→ The problem
Search the data for the word "picture" and copy every line that contains it.

§

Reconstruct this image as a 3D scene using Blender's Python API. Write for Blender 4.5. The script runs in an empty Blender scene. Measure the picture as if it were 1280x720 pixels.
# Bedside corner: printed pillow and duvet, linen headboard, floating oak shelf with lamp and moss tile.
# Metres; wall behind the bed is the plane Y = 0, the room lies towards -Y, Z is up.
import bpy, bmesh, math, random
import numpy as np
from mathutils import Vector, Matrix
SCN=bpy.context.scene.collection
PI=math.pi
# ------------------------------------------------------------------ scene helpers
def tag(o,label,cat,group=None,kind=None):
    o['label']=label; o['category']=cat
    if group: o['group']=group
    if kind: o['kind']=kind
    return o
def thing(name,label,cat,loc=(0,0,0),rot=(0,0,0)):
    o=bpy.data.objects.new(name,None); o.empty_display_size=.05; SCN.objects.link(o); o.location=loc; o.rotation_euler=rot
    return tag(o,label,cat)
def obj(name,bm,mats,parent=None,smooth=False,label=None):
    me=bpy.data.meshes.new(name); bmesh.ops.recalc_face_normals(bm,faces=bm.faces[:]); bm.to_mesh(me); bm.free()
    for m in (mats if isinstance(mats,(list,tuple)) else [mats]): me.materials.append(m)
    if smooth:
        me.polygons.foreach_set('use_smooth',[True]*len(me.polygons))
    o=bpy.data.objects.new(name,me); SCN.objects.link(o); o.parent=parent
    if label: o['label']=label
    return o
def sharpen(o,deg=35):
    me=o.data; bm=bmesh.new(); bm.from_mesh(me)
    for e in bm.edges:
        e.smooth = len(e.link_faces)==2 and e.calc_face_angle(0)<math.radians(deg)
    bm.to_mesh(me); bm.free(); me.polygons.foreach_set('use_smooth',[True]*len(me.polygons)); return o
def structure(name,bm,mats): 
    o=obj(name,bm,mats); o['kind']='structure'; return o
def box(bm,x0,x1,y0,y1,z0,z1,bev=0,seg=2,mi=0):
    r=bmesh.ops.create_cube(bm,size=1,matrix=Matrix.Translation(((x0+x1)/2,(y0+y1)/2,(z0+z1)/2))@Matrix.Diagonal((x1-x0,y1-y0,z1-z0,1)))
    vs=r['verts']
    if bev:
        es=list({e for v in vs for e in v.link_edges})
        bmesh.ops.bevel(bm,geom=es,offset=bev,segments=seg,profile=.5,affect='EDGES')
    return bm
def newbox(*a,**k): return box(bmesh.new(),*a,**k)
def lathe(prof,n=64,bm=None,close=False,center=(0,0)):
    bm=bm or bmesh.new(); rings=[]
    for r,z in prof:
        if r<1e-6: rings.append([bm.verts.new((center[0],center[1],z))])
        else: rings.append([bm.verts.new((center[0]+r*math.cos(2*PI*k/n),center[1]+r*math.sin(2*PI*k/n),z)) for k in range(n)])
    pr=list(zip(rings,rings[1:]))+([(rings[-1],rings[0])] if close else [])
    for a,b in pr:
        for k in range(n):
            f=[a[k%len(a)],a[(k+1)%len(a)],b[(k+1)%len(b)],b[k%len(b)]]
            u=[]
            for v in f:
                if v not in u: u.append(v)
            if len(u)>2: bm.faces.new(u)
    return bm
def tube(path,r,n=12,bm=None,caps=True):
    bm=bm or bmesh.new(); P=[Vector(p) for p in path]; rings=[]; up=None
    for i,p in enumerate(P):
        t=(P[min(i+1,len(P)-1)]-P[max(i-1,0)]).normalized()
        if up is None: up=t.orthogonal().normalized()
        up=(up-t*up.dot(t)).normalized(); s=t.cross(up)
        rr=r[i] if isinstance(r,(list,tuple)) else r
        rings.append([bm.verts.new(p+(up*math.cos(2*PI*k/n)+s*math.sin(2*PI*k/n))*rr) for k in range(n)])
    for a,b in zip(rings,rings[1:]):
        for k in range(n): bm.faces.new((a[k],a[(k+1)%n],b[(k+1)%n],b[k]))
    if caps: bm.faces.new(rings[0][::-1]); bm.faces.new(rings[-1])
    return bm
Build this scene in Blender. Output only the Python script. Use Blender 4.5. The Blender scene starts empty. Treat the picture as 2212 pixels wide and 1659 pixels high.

§

→ Reply to the exercise
Reconstruct this image as a 3D scene using Blender's Python API. Write for Blender 4.5. The script runs in an empty Blender scene. Measure the picture as if it were 1280x720 pixels.
Build this scene in Blender. Output only the Python script. Use Blender 4.5. The Blender scene starts empty. Treat the picture as 2212 pixels wide and 1659 pixels high.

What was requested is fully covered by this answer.